Le doux acharnement de la greffe, l’incision harcelante du dessin, les télescopages en expansion n’ont pas travaillé sur des objets présents, sur le passé antérieur d’un écrit qui les aurait tendus au graveur, au dessinateur, au peintre. Loubrieu a tourné tout cela avec une violence discrète, il a mis en œuvre tous ces objets possibles, il les a manœuvrés comme des instruments plutôt que comme des images: des instruments, les siens désormais, pour défricher un nouvel espace et pour y frayer avec eux — d’imprévisibles aiguillages. Des formes tout autres et pourtant trait pour trait ressemblantes, le portrait d’un livre, ressemblantes comme un rêve, le rêve par l’écrit rêvé qui me revient ici d’ailleurs. Par l’invention de l’autre.

Loubrieu s’est «attaqué», c’est son mot.

Il s’est attaqué à ce qu’il appelle une «matière» (mais celle-ci n’est pas un support passif, comme on voudrait parfois le croire, pas plus qu’elle ne se figure de préférence au féminin).

Il l’a fait avec des corps hermaphrodites, peut-être, selon le «troisième sexe» dont, en ce lieu, justement, parle Nietzsche: des plumes, des éperons, un parapluie.

Si vous voulez savoir comment on dessine, grave ou peint avec un parapluie, avec ce parapluie et nul autre, suivez Loubrieu dans son atelier. Vous y verriez encore autre chose, tout autre chose que Les vacances de Hegel, ce parapluie de Magritte suspendu sous son verre d’eau à la virtuosité d’un discours.
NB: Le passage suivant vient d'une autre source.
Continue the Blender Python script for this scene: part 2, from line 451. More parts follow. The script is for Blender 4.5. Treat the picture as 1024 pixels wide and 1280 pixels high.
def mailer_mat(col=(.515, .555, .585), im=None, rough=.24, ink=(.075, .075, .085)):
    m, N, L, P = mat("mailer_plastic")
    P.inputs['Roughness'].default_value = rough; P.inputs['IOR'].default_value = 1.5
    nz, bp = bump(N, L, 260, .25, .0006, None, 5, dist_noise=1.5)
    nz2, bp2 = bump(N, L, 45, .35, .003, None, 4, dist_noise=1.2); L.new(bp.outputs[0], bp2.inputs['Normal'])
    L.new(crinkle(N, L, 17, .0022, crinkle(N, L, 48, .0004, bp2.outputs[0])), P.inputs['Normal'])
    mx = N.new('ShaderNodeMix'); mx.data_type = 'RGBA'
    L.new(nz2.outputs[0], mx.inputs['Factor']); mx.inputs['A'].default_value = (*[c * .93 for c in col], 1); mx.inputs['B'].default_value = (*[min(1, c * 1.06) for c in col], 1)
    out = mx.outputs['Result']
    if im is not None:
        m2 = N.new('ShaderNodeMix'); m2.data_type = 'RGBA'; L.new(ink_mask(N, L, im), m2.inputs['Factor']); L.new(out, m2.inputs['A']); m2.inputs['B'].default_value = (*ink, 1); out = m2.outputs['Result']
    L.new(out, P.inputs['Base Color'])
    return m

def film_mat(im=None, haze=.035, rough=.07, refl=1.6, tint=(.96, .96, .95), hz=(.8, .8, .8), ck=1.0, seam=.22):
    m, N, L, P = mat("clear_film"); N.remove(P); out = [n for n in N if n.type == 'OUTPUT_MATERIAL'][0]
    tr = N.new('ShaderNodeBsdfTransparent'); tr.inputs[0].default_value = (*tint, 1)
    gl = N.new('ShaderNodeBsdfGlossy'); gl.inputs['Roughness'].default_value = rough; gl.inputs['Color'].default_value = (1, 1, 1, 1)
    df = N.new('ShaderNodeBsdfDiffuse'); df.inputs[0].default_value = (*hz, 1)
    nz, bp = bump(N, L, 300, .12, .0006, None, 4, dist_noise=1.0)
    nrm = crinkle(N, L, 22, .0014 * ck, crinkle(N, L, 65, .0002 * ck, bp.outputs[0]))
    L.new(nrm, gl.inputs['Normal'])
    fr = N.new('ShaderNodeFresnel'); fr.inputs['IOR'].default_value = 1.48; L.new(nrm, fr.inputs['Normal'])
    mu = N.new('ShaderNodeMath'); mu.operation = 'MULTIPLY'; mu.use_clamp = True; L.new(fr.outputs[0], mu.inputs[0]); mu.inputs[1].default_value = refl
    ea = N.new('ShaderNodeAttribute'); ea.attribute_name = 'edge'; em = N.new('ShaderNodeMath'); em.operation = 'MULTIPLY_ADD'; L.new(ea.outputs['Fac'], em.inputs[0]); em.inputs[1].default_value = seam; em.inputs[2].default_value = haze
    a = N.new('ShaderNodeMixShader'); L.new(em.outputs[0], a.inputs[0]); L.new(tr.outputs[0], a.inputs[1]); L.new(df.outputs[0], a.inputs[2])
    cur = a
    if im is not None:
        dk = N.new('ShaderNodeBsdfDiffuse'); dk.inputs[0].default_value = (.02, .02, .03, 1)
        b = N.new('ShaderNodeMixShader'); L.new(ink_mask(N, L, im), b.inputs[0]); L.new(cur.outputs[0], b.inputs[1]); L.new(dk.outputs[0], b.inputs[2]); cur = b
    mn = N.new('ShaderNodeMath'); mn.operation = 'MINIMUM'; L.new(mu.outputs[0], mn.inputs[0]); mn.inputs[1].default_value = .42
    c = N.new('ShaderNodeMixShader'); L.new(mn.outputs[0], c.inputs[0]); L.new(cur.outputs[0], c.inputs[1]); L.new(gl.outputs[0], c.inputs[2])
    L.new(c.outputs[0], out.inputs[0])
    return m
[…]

Et vous sauriez qu’armé de cette chose, il passe au travers de tous les mots dont je m’étais épris, par lesquels je m’étais laissé prendre, impressionner à même le corps, pour les avoir d’abord aimés, les deux éperons par exemple.

Mais passant au travers des mots, il s’en passe aussi et c’est bien.

Là où cela venait de m’arriver, il savait déjà.

Et voilà que ça m’arrive encore, comme la première fois quand je fus médusé. C’était il y a quelques années, il venait de me montrer des esquisses, pointes sèches et eaux-fortes, des essais pour une édition vénitienne en quatre langues, un travail commun avec Stefano Agosti.

Depuis, autour de foyers différents, l’espace de Loubrieu aura gagné d’autres ellipses, il n’a cessé de s’étendre — voyez.